MATERIAL:

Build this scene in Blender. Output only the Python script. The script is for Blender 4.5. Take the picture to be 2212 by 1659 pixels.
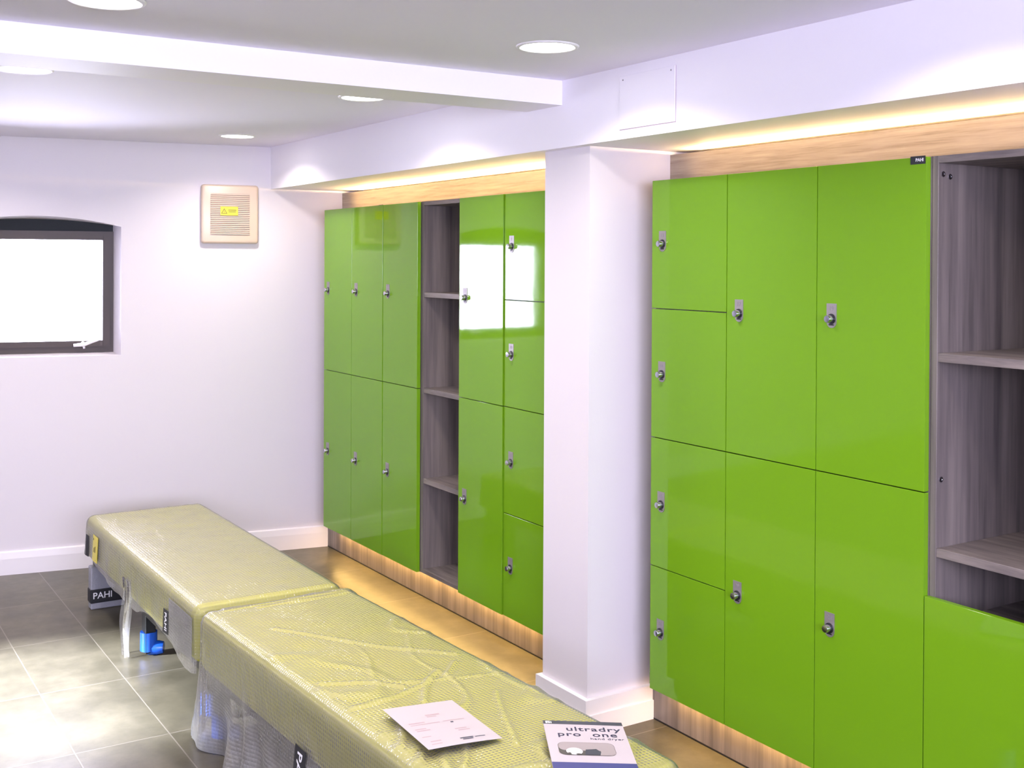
import bpy, bmesh, math, random
from math import sin, cos, pi, radians, sqrt, atan2
from mathutils import Vector, Matrix, noise
random.seed(7)
S = bpy.context.scene
C = S.collection
for o in list(bpy.data.objects): bpy.data.objects.remove(o)

# ------------------------------------------------------------------ camera
W, H = 2212, 1659
F_PX, CX, CY = 2495.9, 1137.2, 584.6
CAM_H = 1.6874
YAW, PITCH, ROLL = 0.57091, -0.0075009, 0.0048142
Fv = Vector((sin(YAW)*cos(PITCH), cos(YAW)*cos(PITCH), sin(PITCH)))
R0 = Vector((cos(YAW), -sin(YAW), 0)); U0 = R0.cross(Fv)
Rv = cos(ROLL)*R0 + sin(ROLL)*U0; Uv = -sin(ROLL)*R0 + cos(ROLL)*U0
cam = bpy.data.cameras.new('camera'); camo = bpy.data.objects.new('camera', cam); C.objects.link(camo)
cam.sensor_fit = 'HORIZONTAL'; cam.sensor_width = 36.0; cam.lens = F_PX/W*36.0
cam.shift_x = -(CX - W/2)/W; cam.shift_y = (CY - H/2)/W
cam.clip_start = 0.05
M = Matrix((Rv, Uv, -Fv)).transposed().to_4x4(); M.translation = (0, 0, CAM_H)
camo.matrix_world = M
S.camera = camo

# ------------------------------------------------------------------ view, world, light
S.view_settings.view_transform = 'Standard'; S.view_settings.look = 'None'
S.view_settings.gamma = 1.0; S.view_settings.use_curve_mapping = False
S.view_settings.exposure = 0.22
wd = bpy.data.worlds.new('overcast_sky'); S.world = wd; wd.use_nodes = True
bg = wd.node_tree.nodes['Background']
bg.inputs[0].default_value = (0.78, 0.765, 1.0, 1); bg.inputs[1].default_value = 28.0

def area(name, loc, rot, sx, sy, power, col, spread=180, portal=False, shape='RECTANGLE'):
    l = bpy.data.lights.new(name, 'AREA'); l.shape = shape; l.size = sx
    if shape == 'RECTANGLE': l.size_y = sy
    l.energy = power; l.color = col; l.spread = radians(spread)
    if portal: l.cycles.is_portal = True
    o = bpy.data.objects.new(name, l); C.objects.link(o); o.location = loc; o.rotation_euler = rot
    return o
sun = bpy.data.lights.new('sun', 'SUN'); sun.energy = 90.0; sun.angle = radians(4.0); sun.color = (0.84, 0.88, 1.0)
suno = bpy.data.objects.new('sun', sun); C.objects.link(suno)
SUN_EL = radians(22)
suno.rotation_euler = Vector((cos(SUN_EL), -0.10, -sin(SUN_EL))).to_track_quat('-Z', 'Y').to_euler()

# room constants
XL, XPL, XFA, XBK = 2.604, 2.705, 2.79, 3.20        # door face, plinth, fascia, rear wall
YW, SK = 6.883, -0.1826                              # far wall: y = YW + SK*x
ZC, ZS = 2.346, 2.1026                               # ceiling, soffit
XS = 2.3756
XLW, YBK = -4.2, -2.6                                # left wall, back wall
ZT, ZM, ZB = 1.98, 1.0662, 0.165
def yw(x): return YW + SK*x

# portals of the openings (daylight)
WANG = math.atan(SK)
area('window_portal', (1.15, yw(1.15)+0.22, 1.5), (radians(-90), 0, WANG), 0.85, 0.75, 1, (1, 1, 1), portal=True)
area('side_window_portal', (XLW-0.1, 5.31, 2.06), (radians(90), 0, radians(-90)), 1.38, 0.44, 1, (1, 1, 1), portal=True)
area('rear_opening_portal', (-0.3, YBK-0.08, 1.775), (radians(90), 0, 0), 3.8, 0.95, 1, (1, 1, 1), portal=True)
# ceiling lamps (spread cones below each diffuser); the second list adds unseen lamps without fittings
LAMPS = [(1.961, 2.94), (0.688, 3.05), (1.954, 4.268), (0.696, 4.301), (2.013, 5.965)]
LAMPS_OUT = [(0.70, 6.02), (1.96, 1.68), (0.69, 1.70), (-0.6, 3.05), (-0.6, 4.3), (-0.6, 6.0), (-0.6, 1.7)]
for x, y in LAMPS + LAMPS_OUT:
    area('downlight_lamp', (x, y, ZC-0.010), (0, 0, 0), 0.15, 0.15, 7.2, (1.0, 0.885, 0.83), spread=142, shape='DISK')
# warm led lines behind the fascia tops and below the lockers
WARM = (1.0, 0.66, 0.26)
for y0, y1, pw in ((3.87, 6.19, 1.0), (1.60, 3.22, 0.26)):
    area('led_line_up', (2.826, (y0+y1)/2, 2.0886), (0, radians(97), 0), 0.003, y1-y0, (60.0 if y0 > 3 else 85.0)*pw, (1.0, 0.70, 0.32))
    area('fascia_fill', (2.742, (y0+y1)/2, 1.990), (pi, 0, 0), 0.012, y1-y0, 2.6*pw, (1.0, 0.64, 0.22))  # extra lamp on the ledge, added to warm the fascia
    area('led_line_down', (2.672, (y0+y1)/2, 0.158), (0, 0, 0), 0.012, y1-y0, (8.0 if y0 > 3 else 17.0)*pw, (1.0, 0.60, 0.17))

# ------------------------------------------------------------------ helpers
def mat(name, col, rough=0.5, metal=0.0, **kw):
    m = bpy.data.materials.new(name); m.use_nodes = True
    b = m.node_tree.nodes['Principled BSDF']
    b.inputs['Base Color'].default_value = (*col, 1); b.inputs['Roughness'].default_value = rough
    b.inputs['Metallic'].default_value = metal
    for k, v in kw.items(): b.inputs[k].default_value = v
    return m
def nd(m, t, **props):
    n = m.node_tree.nodes.new(t)
    for k, v in props.items(): setattr(n, k, v)
    return n
def lk(m, a, b): m.node_tree.links.new(a, b)
def bsdf(m): return m.node_tree.nodes['Principled BSDF']
def bump(m, src, strength, dist=0.01, target=None):
    n = nd(m, 'ShaderNodeBump'); n.inputs['Strength'].default_value = strength; n.inputs['Distance'].default_value = dist
    lk(m, src, n.inputs['Height']); lk(m, n.outputs[0], (target or bsdf(m).inputs['Normal'])); return n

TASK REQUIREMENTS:
Repeat the material verbatim. Do not carry over any picture.

ANSWER TO THE EXERCISE:
Build this scene in Blender. Output only the Python script. The script is for Blender 4.5. Take the picture to be 2212 by 1659 pixels.
import bpy, bmesh, math, random
from math import sin, cos, pi, radians, sqrt, atan2
from mathutils import Vector, Matrix, noise
random.seed(7)
S = bpy.context.scene
C = S.collection
for o in list(bpy.data.objects): bpy.data.objects.remove(o)

# ------------------------------------------------------------------ camera
W, H = 2212, 1659
F_PX, CX, CY = 2495.9, 1137.2, 584.6
CAM_H = 1.6874
YAW, PITCH, ROLL = 0.57091, -0.0075009, 0.0048142
Fv = Vector((sin(YAW)*cos(PITCH), cos(YAW)*cos(PITCH), sin(PITCH)))
R0 = Vector((cos(YAW), -sin(YAW), 0)); U0 = R0.cross(Fv)
Rv = cos(ROLL)*R0 + sin(ROLL)*U0; Uv = -sin(ROLL)*R0 + cos(ROLL)*U0
cam = bpy.data.cameras.new('camera'); camo = bpy.data.objects.new('camera', cam); C.objects.link(camo)
cam.sensor_fit = 'HORIZONTAL'; cam.sensor_width = 36.0; cam.lens = F_PX/W*36.0
cam.shift_x = -(CX - W/2)/W; cam.shift_y = (CY - H/2)/W
cam.clip_start = 0.05
M = Matrix((Rv, Uv, -Fv)).transposed().to_4x4(); M.translation = (0, 0, CAM_H)
camo.matrix_world = M
S.camera = camo

# ------------------------------------------------------------------ view, world, light
S.view_settings.view_transform = 'Standard'; S.view_settings.look = 'None'
S.view_settings.gamma = 1.0; S.view_settings.use_curve_mapping = False
S.view_settings.exposure = 0.22
wd = bpy.data.worlds.new('overcast_sky'); S.world = wd; wd.use_nodes = True
bg = wd.node_tree.nodes['Background']
bg.inputs[0].default_value = (0.78, 0.765, 1.0, 1); bg.inputs[1].default_value = 28.0

def area(name, loc, rot, sx, sy, power, col, spread=180, portal=False, shape='RECTANGLE'):
    l = bpy.data.lights.new(name, 'AREA'); l.shape = shape; l.size = sx
    if shape == 'RECTANGLE': l.size_y = sy
    l.energy = power; l.color = col; l.spread = radians(spread)
    if portal: l.cycles.is_portal = True
    o = bpy.data.objects.new(name, l); C.objects.link(o); o.location = loc; o.rotation_euler = rot
    return o
sun = bpy.data.lights.new('sun', 'SUN'); sun.energy = 90.0; sun.angle = radians(4.0); sun.color = (0.84, 0.88, 1.0)
suno = bpy.data.objects.new('sun', sun); C.objects.link(suno)
SUN_EL = radians(22)
suno.rotation_euler = Vector((cos(SUN_EL), -0.10, -sin(SUN_EL))).to_track_quat('-Z', 'Y').to_euler()

# room constants
XL, XPL, XFA, XBK = 2.604, 2.705, 2.79, 3.20        # door face, plinth, fascia, rear wall
YW, SK = 6.883, -0.1826                              # far wall: y = YW + SK*x
ZC, ZS = 2.346, 2.1026                               # ceiling, soffit
XS = 2.3756
XLW, YBK = -4.2, -2.6                                # left wall, back wall
ZT, ZM, ZB = 1.98, 1.0662, 0.165
def yw(x): return YW + SK*x

# portals of the openings (daylight)
WANG = math.atan(SK)
area('window_portal', (1.15, yw(1.15)+0.22, 1.5), (radians(-90), 0, WANG), 0.85, 0.75, 1, (1, 1, 1), portal=True)
area('side_window_portal', (XLW-0.1, 5.31, 2.06), (radians(90), 0, radians(-90)), 1.38, 0.44, 1, (1, 1, 1), portal=True)
area('rear_opening_portal', (-0.3, YBK-0.08, 1.775), (radians(90), 0, 0), 3.8, 0.95, 1, (1, 1, 1), portal=True)
# ceiling lamps (spread cones below each diffuser); the second list adds unseen lamps without fittings
LAMPS = [(1.961, 2.94), (0.688, 3.05), (1.954, 4.268), (0.696, 4.301), (2.013, 5.965)]
LAMPS_OUT = [(0.70, 6.02), (1.96, 1.68), (0.69, 1.70), (-0.6, 3.05), (-0.6, 4.3), (-0.6, 6.0), (-0.6, 1.7)]
for x, y in LAMPS + LAMPS_OUT:
    area('downlight_lamp', (x, y, ZC-0.010), (0, 0, 0), 0.15, 0.15, 7.2, (1.0, 0.885, 0.83), spread=142, shape='DISK')
# warm led lines behind the fascia tops and below the lockers
WARM = (1.0, 0.66, 0.26)
for y0, y1, pw in ((3.87, 6.19, 1.0), (1.60, 3.22, 0.26)):
    area('led_line_up', (2.826, (y0+y1)/2, 2.0886), (0, radians(97), 0), 0.003, y1-y0, (60.0 if y0 > 3 else 85.0)*pw, (1.0, 0.70, 0.32))
    area('fascia_fill', (2.742, (y0+y1)/2, 1.990), (pi, 0, 0), 0.012, y1-y0, 2.6*pw, (1.0, 0.64, 0.22))  # extra lamp on the ledge, added to warm the fascia
    area('led_line_down', (2.672, (y0+y1)/2, 0.158), (0, 0, 0), 0.012, y1-y0, (8.0 if y0 > 3 else 17.0)*pw, (1.0, 0.60, 0.17))

# ------------------------------------------------------------------ helpers
def mat(name, col, rough=0.5, metal=0.0, **kw):
    m = bpy.data.materials.new(name); m.use_nodes = True
    b = m.node_tree.nodes['Principled BSDF']
    b.inputs['Base Color'].default_value = (*col, 1); b.inputs['Roughness'].default_value = rough
    b.inputs['Metallic'].default_value = metal
    for k, v in kw.items(): b.inputs[k].default_value = v
    return m
def nd(m, t, **props):
    n = m.node_tree.nodes.new(t)
    for k, v in props.items(): setattr(n, k, v)
    return n
def lk(m, a, b): m.node_tree.links.new(a, b)
def bsdf(m): return m.node_tree.nodes['Principled BSDF']
def bump(m, src, strength, dist=0.01, target=None):
    n = nd(m, 'ShaderNodeBump'); n.inputs['Strength'].default_value = strength; n.inputs['Distance'].default_value = dist
    lk(m, src, n.inputs['Height']); lk(m, n.outputs[0], (target or bsdf(m).inputs['Normal'])); return n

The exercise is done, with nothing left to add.